Letters - 23 July 2021

From God and worship to Centering Prayer

God and worship

In a sharing session we explored what we meant by the words ‘God’ and ‘Worship’. We saw God as a metaphor for life-giving energy, the seed within, love, generosity, compassion and light, all those things that enable creation. Others, I think, would see God as all that is, both in the seemingly destructive as well as in the creative elements that are in all of us and in the whole world. 

We then looked at worship, which we saw as an experience of awareness and awakening to the presence and power of this vast energy that is both within and beyond.
I think it is important that we talk to each other, to tease out what we think, to explore the gaps in our dividedness and to enrich one another.
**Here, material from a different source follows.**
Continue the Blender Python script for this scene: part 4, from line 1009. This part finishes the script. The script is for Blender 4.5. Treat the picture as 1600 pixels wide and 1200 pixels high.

I suggest that this is vastly more rewarding than the kind of either/or discussions that tend to tear us apart.

We then reflected on the idea of worshipping God and agreed that it sounds very much the opposite of Quaker belief because that kind of worship implies a top-down religion, which gives God some kind of absolute power. It might also imply idolatry.

How, then, would Quakers describe their relationship with God or Spirit? Maybe we could start with the idea of equality and co-creation expressed in the phrase ‘that of God in all of us’. Some may say they surrender to divine will, meaning they are in some way immersing themselves in it, becoming at one with it. Others may prefer to say they are taught by and led by the inner light. Some may see this as a reminder to travel together.

With our different experiences and interpretations, what matters is that we are awakening to the promptings of love and truth in our hearts and doing our best to follow them. In all our diversity, surely this is our starting point?

What is important is that we listen to one another and share our understanding. Early Quakers believed that they had a pentecostal experience of speaking in tongues. Let us talk about our experience and interpretation with whoever we feel called to speak to, choose our words accordingly and enjoy our diversity.

Ruth Tod

Pacemaker

Thank you, Geoffrey Durham (11 June), for your stark and challenging perspective.

I’m told that without my heart pacemaker I would slowly fade away and die. What is the equivalent device for the Religious Society of Friends?